Current Reviews


Scooby-Doo #96

Posted: Friday, May 13, 2005
By: Ray Tate

"Follow That Monster!"
"Big Game Haunter"

Writer: John Rozum
Artists: Joe Staton(p), Horacio Ottolini; Andrew Pepoy(i), Heroic Age(c)
Publisher: DC

"What a Brilliant Plan!"

Can't argue. Rozum in the first Scooby-Doo puzzler conceives of a wildly clever scheme to bilk the citizens of a small town. The monster exhibits supreme ingenuity. I suspected a hologram, but Rozum comes up with something better than my faulty deduction.

Fred provided the quote, and this clues you into Rozum's masterful handling of the Gang's characterization. Fred can appreciate the cunning of the criminals. Scoob and Shag are less cowardly, and Daphne and Velma provide smart observations that speed the Gang to the solution.

Joe Staton more than meets the needs of Rozum. His monster is a stunner as are his designs behind the beast. Staton as usual treads on his typical dead-on visual characterization of Mystery Inc. Ottolini brings especially notable depth and drama to the inking this issue.

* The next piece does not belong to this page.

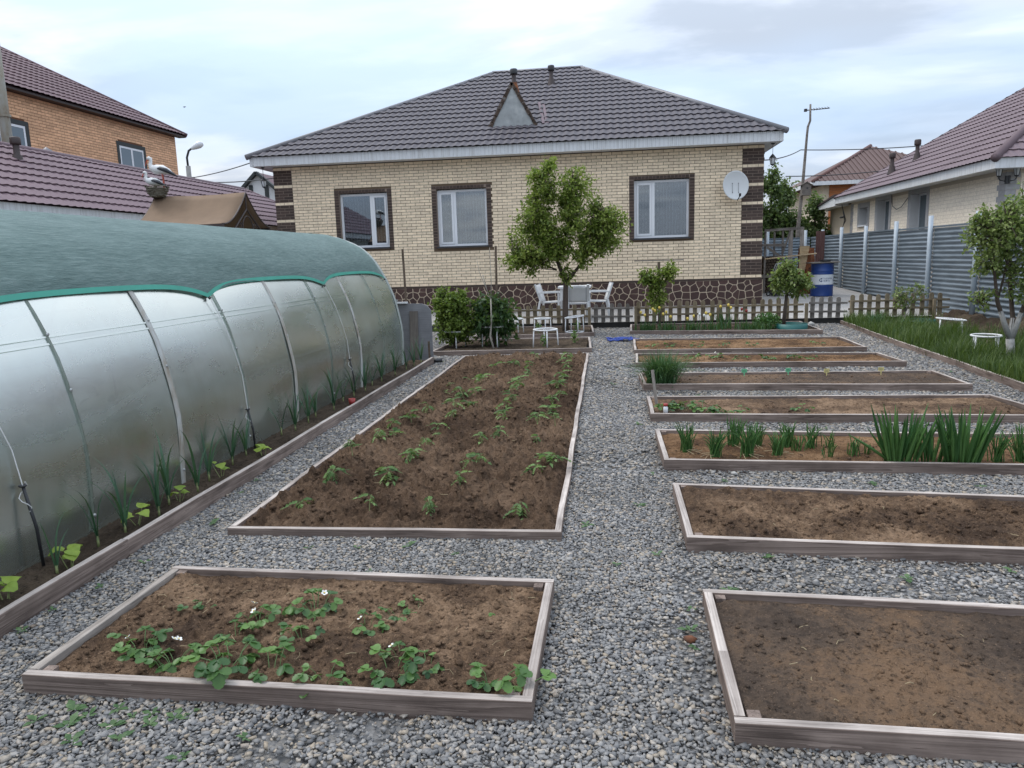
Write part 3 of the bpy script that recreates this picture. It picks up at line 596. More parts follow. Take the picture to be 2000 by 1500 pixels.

The second mystery has an obvious solution. It follows Holmes' principle: "When you've eliminated the impossible, whatever remains however improbable must be the truth." In "Big Game Haunter," Rozum does something that's very rare in mysteries from any medium, but given the clues, "whatever remains however improbable must be the truth." The motive for the culprit in question makes sense, and Staton emphasizes the rationale with a "purloined letter" multiplied. Pepoy must also be commended for the spooky shadows plaguing Daphne as well as a heightened sense of illusory depth to the props.